As detailed in Jill Lepore’s indispensable “The Secret History of Wonder Woman,” the character’s creation by William Moulton Marston is a saga as farfetched as any of the adventures contained within the pages of All Star and Sensation Comics. Diana’s accoutrements, from kinky boots to bulletproof wrist cuffs, hint at the erotic inclinations of Marston’s devotion to a matriarchal philosophy of female-led domination and submission.
And despite a lighter tone than other recent DC properties overseen by Zack and Deborah Snyder, Jenkins unsurprisingly scrubs out camp and kitsch, notwithstanding the tantalizing prospects of the Lasso of Truth applied to a reluctant Steve Trevor (Chris Pine) and the presence of Lucy Davis’ delightful but underused Etta Candy.
With the exception of Diana’s progressive attitudes about no-strings-attached sex with Steve, Jenkins gravitates to the ass-kicking bona fides that elevate Wonder Woman to the top tier of the Justice League (and/or Super Friends, depending on your flavor).
The set pieces that visualize her combat abilities, including a swords, spears, and arrows-versus-guns shoreline skirmish on Themyscira/Paradise Island and a one-woman advance through the “No Man’s Land” of the Belgian front lines, provide the movie’s deepest emotional satisfaction, a feat not quite duplicated with Diana and Steve’s abbreviated romance/friendship or the diluted soup of too many villains and, as Sheri Linden observed, a “one-on-one showdown that turns into an endless conflagration [that] grows less coherent as it proceeds.”

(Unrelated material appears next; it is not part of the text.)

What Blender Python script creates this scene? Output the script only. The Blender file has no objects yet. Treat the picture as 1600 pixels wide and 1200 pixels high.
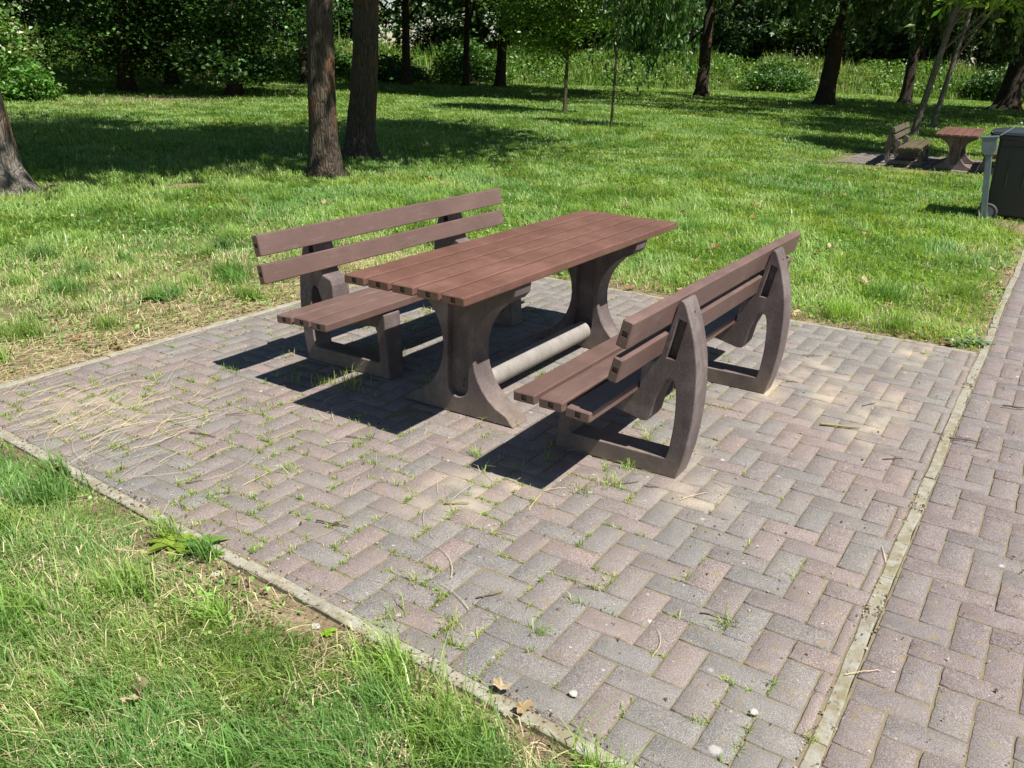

The demands of the massively budgeted studio franchise entry leave little wiggle room for experimentation, but I am not the only one who would have been interested in a more intimate and shorter experience either confined to the “utopian gynocracy” (as Dana Stevens puts it) of Themyscira or a deeper exploration of the Diana Does London chapter.
What kind and size of role will Wonder Woman play when she lines up next to the males that form the rest of the JLA? Hopefully, something worthy of her status in the pantheon. The outlook for her solo efforts is more promising, even if those films never take full advantage of the period prospects of Diana’s centuries-spanning longevity. Either way, things are a lot more exhilarating when she’s around.